There’s a jarring musical shift with You Carry Me as fuzz bass gives a choppy funky psychedelic pop groove, though lyrically it remains in familiar established territory (“I don’t want you to wait for me/But I don’t want you to go”), before calming down for the dreamy early hours feel of the piano, upright bass and pedal steel shaded mental and emotional exhaustion of I Need Love (“I’m lonely and scared/I’m not equipped as I thought I was/To let my body stand bare/And survive every shot…I need love/To brace me up/Strength from the heavens/Just won’t be good enough”).
Moog synth bubbles like a mud pool throughout the pedal steel keening slow march Out There Like The Rain with its gospel undercurrents and lyrics that address addiction (“She was out there like the rain/But didn’t tell a soul/Using anything to ease the pain”) and economic inequality (“somewhere there’s a crack in the wealth/And the poor just keep on losing”), with the rain a blessed relief from the heat as the song turns into a metaphor of faith in “Seeing what/Was at the beginning/Before the rain”.

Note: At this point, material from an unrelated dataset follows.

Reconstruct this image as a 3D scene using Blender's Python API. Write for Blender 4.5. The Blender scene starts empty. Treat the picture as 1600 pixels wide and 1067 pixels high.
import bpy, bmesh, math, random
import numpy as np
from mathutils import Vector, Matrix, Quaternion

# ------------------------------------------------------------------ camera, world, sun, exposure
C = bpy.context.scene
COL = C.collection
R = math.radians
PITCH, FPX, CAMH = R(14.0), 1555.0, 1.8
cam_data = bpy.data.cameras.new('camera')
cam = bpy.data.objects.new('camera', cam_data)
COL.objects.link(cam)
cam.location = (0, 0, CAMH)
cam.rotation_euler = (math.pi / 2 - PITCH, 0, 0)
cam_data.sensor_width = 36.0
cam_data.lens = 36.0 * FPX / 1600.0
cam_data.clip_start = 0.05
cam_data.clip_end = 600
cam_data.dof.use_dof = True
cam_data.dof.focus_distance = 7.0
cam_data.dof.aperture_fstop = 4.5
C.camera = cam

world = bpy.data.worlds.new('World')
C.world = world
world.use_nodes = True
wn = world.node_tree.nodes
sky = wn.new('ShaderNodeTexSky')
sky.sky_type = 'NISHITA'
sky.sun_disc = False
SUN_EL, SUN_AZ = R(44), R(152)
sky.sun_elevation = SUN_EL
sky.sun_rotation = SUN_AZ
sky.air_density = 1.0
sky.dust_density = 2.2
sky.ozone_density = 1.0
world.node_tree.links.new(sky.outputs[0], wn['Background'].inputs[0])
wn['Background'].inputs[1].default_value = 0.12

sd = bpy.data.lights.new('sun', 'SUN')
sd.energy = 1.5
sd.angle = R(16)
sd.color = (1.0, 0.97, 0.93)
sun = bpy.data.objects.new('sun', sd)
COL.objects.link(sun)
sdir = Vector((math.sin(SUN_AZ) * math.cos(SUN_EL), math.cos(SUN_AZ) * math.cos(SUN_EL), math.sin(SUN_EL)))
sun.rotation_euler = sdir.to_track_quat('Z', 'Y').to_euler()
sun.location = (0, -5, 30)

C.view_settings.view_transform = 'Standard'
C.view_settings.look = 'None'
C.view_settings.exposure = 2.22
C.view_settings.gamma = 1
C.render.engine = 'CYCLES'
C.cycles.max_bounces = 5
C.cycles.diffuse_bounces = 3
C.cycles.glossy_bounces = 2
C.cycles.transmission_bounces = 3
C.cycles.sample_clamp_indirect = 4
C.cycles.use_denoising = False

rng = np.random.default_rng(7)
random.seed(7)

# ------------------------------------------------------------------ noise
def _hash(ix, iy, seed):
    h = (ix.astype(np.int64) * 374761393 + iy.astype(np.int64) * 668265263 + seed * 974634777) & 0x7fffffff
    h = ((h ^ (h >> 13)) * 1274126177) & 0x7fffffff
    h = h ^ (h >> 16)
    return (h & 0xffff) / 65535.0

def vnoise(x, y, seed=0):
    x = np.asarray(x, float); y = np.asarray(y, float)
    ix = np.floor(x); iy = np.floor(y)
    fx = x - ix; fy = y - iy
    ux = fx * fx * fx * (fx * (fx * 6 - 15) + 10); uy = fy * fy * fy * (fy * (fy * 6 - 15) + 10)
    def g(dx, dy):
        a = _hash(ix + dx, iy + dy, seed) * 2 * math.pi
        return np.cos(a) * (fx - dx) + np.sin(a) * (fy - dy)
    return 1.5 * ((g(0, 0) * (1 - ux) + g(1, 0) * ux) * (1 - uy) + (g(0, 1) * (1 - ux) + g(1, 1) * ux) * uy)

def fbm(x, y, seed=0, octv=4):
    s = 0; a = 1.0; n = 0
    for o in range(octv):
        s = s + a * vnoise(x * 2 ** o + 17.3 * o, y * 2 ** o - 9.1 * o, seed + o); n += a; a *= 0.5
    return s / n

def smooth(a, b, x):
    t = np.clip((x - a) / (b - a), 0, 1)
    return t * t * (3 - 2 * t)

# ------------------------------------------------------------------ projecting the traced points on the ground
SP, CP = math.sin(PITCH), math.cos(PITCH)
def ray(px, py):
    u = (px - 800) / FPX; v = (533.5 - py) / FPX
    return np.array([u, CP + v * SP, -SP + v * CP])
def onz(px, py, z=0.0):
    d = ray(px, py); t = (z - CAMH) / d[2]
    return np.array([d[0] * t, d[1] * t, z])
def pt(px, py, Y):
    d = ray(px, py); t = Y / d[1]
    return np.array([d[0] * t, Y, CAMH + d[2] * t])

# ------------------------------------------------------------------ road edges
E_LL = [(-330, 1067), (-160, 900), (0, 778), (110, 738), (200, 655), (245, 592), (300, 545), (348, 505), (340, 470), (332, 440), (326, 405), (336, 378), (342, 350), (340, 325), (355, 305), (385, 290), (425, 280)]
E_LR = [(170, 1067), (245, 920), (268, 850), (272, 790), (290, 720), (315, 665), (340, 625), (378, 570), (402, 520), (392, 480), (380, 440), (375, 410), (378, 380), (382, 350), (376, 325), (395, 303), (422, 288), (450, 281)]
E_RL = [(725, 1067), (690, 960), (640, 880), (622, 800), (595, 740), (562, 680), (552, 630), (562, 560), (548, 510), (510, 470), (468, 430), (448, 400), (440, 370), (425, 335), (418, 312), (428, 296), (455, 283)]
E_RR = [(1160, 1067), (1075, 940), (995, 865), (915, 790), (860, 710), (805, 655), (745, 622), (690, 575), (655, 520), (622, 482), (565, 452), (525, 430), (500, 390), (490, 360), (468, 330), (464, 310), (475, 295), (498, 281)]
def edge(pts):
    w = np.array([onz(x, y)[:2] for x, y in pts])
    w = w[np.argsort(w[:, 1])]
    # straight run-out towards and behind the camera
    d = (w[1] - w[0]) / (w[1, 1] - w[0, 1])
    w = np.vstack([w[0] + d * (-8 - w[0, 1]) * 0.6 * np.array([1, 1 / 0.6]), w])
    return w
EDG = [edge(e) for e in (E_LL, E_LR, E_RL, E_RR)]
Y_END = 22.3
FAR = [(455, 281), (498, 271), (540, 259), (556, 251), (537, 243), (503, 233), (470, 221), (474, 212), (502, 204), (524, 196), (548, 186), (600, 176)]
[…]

It ends, with the entire band adding vocals, steel and a wearied pace with more cinematic imagery in a Slow Night In Nowhere Town (“Stabbing cigarettes in a metal ashtray/Picking fights and standing your ground/But the only thing there is the mirror and you”) with themes of creative impasse (“Another coffee on a breathtaking day/But have nothing to talk about/Things drying up in my writing pen”), decline (“Main drag was once a parade/Now it always looks closed down”) and stasis (“Gloves worn through the fingers and palms/Me and Bert stuck on Thirteen Down/I’ve seen this movie a thousand times”), but still with a faint ray of light (“Snake bit/But I ain’t dead…One lone dancer and a mirror ball/She’s the only soul around I’ve found/Pours me another when the song is done”) as it fades away on the repeated title refrain.
An introspective journey through anxieties, fears, loss, need, loneliness and love; while Donaland’s is not always the most uplifting of listens, it’s assuredly one of Jerry Leger’s finest works.